# taz.de -- Justiz in Malaysia: Mord – und trotzdem nicht schuldig?
       
       > An diesem Montag startet der Prozess gegen zwei Frauen, die Kim Jong Uns
       > Halbbruder getötet haben sollen. Es scheint, als seien sie selbst nur
       > Opfer.
       
 (IMG) Bild: April 2017: Nach einem Verhör verlässt die Indonesierin Siti Aisyah das Gericht in Sepang
       
       Peking taz | Als Siti Aisyah Mitte April zum ersten Mal vor einem Gericht
       in der malaysischen Hauptstadt erschien, wirkte sie noch zuversichtlich,
       dass sie straffrei davon kommen würde. Die 25-jährige Indonesierin
       lächelte. Schließlich sei sie hinters Licht geführt worden.
       
       Sie und ihre Mitangeklagte hätten gedacht, an einer harmlosen
       Fernsehsendung mit versteckter Kamera teilzunehmen. Sie sollten den ihnen
       ausgewiesenen Mann lediglich überraschen, einen Streich spielen.
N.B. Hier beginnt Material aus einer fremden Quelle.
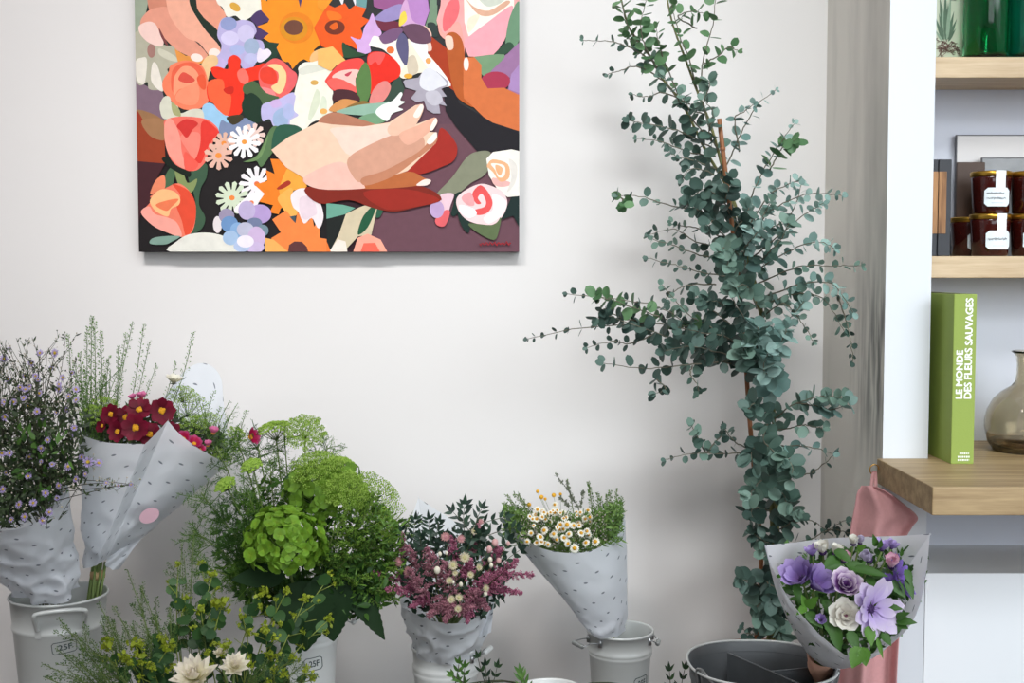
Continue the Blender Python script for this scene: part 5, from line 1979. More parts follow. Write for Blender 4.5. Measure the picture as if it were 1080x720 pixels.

Keiner von
       beiden hätte vermutet, dass sie den spektakulärsten Mord dieses Jahrzehnts
       begehen würden.
       
       Doch schon bei der zweiten Anhörung Ende Mai sah Aisyah sehr viel blasser
       aus. Inzwischen war sie im Bilde, wem sie am Morgen des 13. Februars auf
       dem Internationalen Flughafen von Kuala Lumpur eine Substanz ins Gesicht
       geschmiert hatte: Kim Jong Nam, dem Halbbruder des nordkoreanischen
       Machthabers.
       
       Bei der dritten Anhörung brach sie in Tränen aus. Ihr Anwalt verlas einen
       Brief, der an ihre Familie gerichtet war. „Betet einfach für mich, dass der
       Fall bald beendet ist und ich nach Hause kommen kann.“
       
       ## Wirklich schuldig?
       
       Wegen des Giftmords am Halbbruder von Nordkoreas Machthaber Kim Jong Un
       wird ihr und Doan Thi Huong aus Vietnam am Montag der Prozess gemacht.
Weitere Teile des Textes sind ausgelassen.